<<<<
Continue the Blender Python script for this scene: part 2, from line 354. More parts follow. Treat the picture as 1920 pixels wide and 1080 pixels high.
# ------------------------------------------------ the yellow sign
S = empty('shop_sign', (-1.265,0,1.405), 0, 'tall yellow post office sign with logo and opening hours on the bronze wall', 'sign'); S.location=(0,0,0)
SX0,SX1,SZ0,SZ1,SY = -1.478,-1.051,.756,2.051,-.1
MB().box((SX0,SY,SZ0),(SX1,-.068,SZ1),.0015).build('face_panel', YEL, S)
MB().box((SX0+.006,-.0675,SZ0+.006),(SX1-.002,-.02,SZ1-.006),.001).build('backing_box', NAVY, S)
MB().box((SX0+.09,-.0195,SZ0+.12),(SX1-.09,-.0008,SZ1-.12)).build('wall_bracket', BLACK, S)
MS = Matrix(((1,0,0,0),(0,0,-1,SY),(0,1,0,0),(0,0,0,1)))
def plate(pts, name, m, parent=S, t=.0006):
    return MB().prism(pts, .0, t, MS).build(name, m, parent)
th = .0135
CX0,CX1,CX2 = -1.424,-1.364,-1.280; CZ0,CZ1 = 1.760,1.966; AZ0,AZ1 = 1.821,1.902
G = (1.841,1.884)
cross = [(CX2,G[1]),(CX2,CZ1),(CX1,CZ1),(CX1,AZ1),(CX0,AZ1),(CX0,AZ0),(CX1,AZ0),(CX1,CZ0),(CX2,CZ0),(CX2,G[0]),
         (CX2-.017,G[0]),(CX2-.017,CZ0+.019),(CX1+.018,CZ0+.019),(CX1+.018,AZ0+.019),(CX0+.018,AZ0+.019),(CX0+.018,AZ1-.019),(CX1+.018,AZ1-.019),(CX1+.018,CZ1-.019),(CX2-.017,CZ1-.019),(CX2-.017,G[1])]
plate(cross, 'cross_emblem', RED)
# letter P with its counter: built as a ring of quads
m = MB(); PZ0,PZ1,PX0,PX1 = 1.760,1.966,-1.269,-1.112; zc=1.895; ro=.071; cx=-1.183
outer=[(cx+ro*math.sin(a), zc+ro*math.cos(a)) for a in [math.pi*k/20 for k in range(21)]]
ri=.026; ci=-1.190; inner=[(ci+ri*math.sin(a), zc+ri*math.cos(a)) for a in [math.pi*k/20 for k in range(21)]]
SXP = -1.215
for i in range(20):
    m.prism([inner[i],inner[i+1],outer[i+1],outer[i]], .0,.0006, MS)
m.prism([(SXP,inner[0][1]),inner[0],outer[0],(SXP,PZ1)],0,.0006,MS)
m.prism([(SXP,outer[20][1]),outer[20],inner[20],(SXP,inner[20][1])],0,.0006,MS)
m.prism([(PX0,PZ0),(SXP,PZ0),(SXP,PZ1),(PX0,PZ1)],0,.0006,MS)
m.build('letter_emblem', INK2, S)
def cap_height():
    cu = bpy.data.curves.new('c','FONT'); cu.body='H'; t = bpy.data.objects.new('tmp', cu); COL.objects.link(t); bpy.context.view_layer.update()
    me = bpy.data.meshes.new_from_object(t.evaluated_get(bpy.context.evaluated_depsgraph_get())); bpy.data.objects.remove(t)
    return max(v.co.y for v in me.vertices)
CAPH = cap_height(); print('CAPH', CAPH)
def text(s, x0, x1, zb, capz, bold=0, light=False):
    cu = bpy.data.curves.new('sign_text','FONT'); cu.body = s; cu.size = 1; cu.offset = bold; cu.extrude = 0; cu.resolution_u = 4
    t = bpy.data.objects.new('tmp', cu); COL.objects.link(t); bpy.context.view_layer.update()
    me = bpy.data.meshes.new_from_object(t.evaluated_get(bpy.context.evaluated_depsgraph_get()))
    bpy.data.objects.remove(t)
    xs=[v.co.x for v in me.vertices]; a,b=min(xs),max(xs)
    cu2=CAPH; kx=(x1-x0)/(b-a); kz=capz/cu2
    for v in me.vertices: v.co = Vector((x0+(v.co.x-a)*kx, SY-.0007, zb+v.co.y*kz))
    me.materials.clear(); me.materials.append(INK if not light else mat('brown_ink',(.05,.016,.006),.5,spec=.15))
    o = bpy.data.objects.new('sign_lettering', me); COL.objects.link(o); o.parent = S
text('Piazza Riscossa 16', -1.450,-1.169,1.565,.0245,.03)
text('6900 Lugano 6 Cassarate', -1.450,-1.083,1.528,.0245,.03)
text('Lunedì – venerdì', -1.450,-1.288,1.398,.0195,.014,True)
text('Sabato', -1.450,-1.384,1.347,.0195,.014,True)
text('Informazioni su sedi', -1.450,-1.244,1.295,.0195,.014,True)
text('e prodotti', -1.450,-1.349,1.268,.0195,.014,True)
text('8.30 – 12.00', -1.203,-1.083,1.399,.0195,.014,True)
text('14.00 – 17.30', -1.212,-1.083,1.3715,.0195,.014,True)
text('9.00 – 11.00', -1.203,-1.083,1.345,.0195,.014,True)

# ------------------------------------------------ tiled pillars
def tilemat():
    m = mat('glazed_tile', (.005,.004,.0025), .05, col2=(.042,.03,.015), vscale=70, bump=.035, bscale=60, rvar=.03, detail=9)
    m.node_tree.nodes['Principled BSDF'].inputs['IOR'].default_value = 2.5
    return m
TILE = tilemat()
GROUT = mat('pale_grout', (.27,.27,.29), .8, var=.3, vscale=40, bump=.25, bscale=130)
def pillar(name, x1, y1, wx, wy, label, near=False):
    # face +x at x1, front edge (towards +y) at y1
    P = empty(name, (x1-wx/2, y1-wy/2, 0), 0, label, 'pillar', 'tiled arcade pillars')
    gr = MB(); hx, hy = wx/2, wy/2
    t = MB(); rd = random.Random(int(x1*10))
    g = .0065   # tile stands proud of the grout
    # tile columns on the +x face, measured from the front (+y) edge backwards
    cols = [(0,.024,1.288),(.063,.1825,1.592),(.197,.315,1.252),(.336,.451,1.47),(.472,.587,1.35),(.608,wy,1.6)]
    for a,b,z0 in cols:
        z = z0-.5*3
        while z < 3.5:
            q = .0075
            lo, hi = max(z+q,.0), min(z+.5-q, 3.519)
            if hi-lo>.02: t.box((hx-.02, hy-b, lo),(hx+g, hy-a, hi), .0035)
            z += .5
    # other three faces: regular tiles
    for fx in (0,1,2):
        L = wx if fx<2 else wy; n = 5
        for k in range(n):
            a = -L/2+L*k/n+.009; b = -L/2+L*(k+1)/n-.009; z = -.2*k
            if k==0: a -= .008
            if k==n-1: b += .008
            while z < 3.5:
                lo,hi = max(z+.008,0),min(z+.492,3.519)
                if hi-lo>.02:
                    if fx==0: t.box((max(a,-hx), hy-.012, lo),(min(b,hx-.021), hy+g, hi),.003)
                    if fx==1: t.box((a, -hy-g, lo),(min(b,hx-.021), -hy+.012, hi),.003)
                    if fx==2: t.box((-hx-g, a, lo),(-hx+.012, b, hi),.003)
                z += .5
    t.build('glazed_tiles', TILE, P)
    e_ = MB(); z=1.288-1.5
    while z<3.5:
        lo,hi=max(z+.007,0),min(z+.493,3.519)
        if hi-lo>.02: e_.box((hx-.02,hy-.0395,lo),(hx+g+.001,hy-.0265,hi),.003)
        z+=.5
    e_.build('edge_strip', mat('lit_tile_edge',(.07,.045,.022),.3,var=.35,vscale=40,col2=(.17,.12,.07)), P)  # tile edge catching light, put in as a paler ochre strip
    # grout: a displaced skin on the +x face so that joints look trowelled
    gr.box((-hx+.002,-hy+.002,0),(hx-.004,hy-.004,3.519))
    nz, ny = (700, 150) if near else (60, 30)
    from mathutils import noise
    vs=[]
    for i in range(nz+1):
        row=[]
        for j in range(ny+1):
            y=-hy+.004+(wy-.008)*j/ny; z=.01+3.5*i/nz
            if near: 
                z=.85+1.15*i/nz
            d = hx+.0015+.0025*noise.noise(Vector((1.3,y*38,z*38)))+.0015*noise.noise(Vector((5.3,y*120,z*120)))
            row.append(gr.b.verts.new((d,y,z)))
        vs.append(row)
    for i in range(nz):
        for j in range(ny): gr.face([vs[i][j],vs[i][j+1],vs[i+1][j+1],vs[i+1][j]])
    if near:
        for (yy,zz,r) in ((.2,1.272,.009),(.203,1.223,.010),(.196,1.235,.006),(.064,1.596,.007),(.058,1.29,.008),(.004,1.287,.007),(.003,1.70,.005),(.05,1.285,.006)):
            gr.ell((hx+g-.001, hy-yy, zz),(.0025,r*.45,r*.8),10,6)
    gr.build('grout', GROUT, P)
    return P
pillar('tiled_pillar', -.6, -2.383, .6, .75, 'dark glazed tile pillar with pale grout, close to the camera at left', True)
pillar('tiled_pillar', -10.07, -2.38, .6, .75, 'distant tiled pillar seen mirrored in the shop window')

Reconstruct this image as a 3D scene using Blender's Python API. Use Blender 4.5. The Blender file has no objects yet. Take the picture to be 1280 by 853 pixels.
>>>>
REQUEST. Return each line with "Blender".

RESULT.
Continue the Blender Python script for this scene: part 2, from line 354. More parts follow. Treat the picture as 1920 pixels wide and 1080 pixels high.
Reconstruct this image as a 3D scene using Blender's Python API. Use Blender 4.5. The Blender file has no objects yet. Take the picture to be 1280 by 853 pixels.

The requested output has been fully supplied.